Apollo makes the world seem right.



So today basically sucked. Minus a few good points here and there. The certain someone has now chosen to stop communication from me for the next few weeks to process. I'm learning to accept that and also to respect his wishes, but it effects me too. Makes me angry and frustrated. I feel like a crack addict...these 14 days seem like 14 months. My brother called me and told me its time to move on. The thing is you can have friends and even parents tell you to move on, but sometimes it takes an older brother to get a sista crying and finally admit that ya, it's time.

Anyways, what made today better was "dancing with the stars". What? I'm not ashamed of this fact. I have watched this season faithfully. I've never watched a season before but I found out that Apollo Ohno was going to be on. I have tracked this boy for the past 5 years! I am dedicated. I haven't been in love with him since a month ago(like most women of america. I have been DEDICATED! I even liked a guy that kinda looked like him for 2 years. Ya, i'm shameless. Whatever. We all have celebrity crushes and mine just so happens to be an olympic short speed skater from Seattle. Ya. I think I'm in love. Anyways, he won dancing with the stars and oddly and weirdly enough, I actually forgot about my gloomy situation. Thanks Apollo.

Sunday, May 20, 2007

5 minutes a day

I give myself 5 minutes a day to be sad about what happened. I give myself 5 minutes to cry, to be mad, sad, angry...whatever. I don't want to pack ice around my soul , so I give myself 5 minutes to feel it all.

Life goes on. It always does. I just don't want to miss out on it. So I am picking myself up and living. Jesus is becoming more of my focus each day. When you lose focus on Him for such a long time, it can be sooo hard to get back on track. Discipline is what I need. So whether it be sitting with a group of people and talking God stuff, to forcing myself to just reflect,listen to God and his word... I'm doing it. It's a process like anything, but its one that I'm finally willing to go through.

Being back home I have a renewed sense of joy, passion, life, vision, hope. Those aren't just words I just wanted to through around. There is a deep meaning to all of those words for me. I also have been laughing. I haven't really laughed in a long long time. I forgot how good it felt to really laugh...for it to be genuine. I haven't laughed in the past few months like I did yesterday. I am blessed with the friends I have at home. I always have taken them for granted. Being in YWAM I have made mucho friends and yes, some are closer to me then some of my friends at home, but the friends at home have known me for 23 years. Thats depth. So in coming home I've come to realize to never take for granted your family...your friends...your resting place.

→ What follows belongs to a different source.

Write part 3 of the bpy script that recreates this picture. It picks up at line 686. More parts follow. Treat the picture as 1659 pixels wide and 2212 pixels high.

The future is so unknown now...but I'm so excited. Pushing through my hurts and focusing on Jesus and others.

Friday, May 18, 2007

It burns so bad



This is what I've looked like for the past week. I honestly think that a heart break might be the worst thing. the very core of who we are...our emotions, desires, dreams, etc. are here. And when it breaks it feels like everything you are and were and going to be are shattered. It feels like I can't get through another day. It feels like I want to die. It feels like hell...it burns.

so it is a great wonder how people do this and not have Jesus to fall back on. I feel like I have been choaking on dust for many months. not even wanting God in my life and sometimes God has to go to the EXTREME to bring me to my knees. To remind me that I DO need him and I am competely desperate for him. I finally just had to scream out...that I needed him to help me. The amazing thing? He is. Comforting me, giving me peaceful nights rest, good dreams, friends emailing me to see if I'm okay (and they didn't even know I was going through this), friends waking up by a dream that they needed to pray for me. There are thousands of other things that are more important then my heart being broken. Its not a big deal to the rest of the world or to most of my friends, but to God..it means everything. I'm letting HIM fix my broken heart...not letting another man hold my heart again. Never again. God is the only one that I'll ever trust to do that.

I moved to philly and I think I had too much of a fairy tale mindset. just wanted what ever girl wants...to be wooed and have someone feel crazy about her...just as she felt crazy about him. I made a lot of mistakes. things I wish I could do over and I can't. Words that were said that were so cruel cant be taken back. Maybe I expected too much from him. Maybe he expected too much from me. Either way, it sucks. I am back in Yakima for 2 months. People might call me weak, but I dont care. I really dont. My choices were:
1) Be in a city you don't know, alone, depressed, and have all your friends (which is like 2) be amazing friends with "Blank". OR
2) Go home, be depressed and hurting but be distracted with your amazing friends and family that know the real me and accept her the way she is...flawed but still loveable.

I wanted a Hosea. I wanted him to be that to me. Give me another shot, but I think he's outta bullets. And I'm pretty tired too. God give me strength for another day.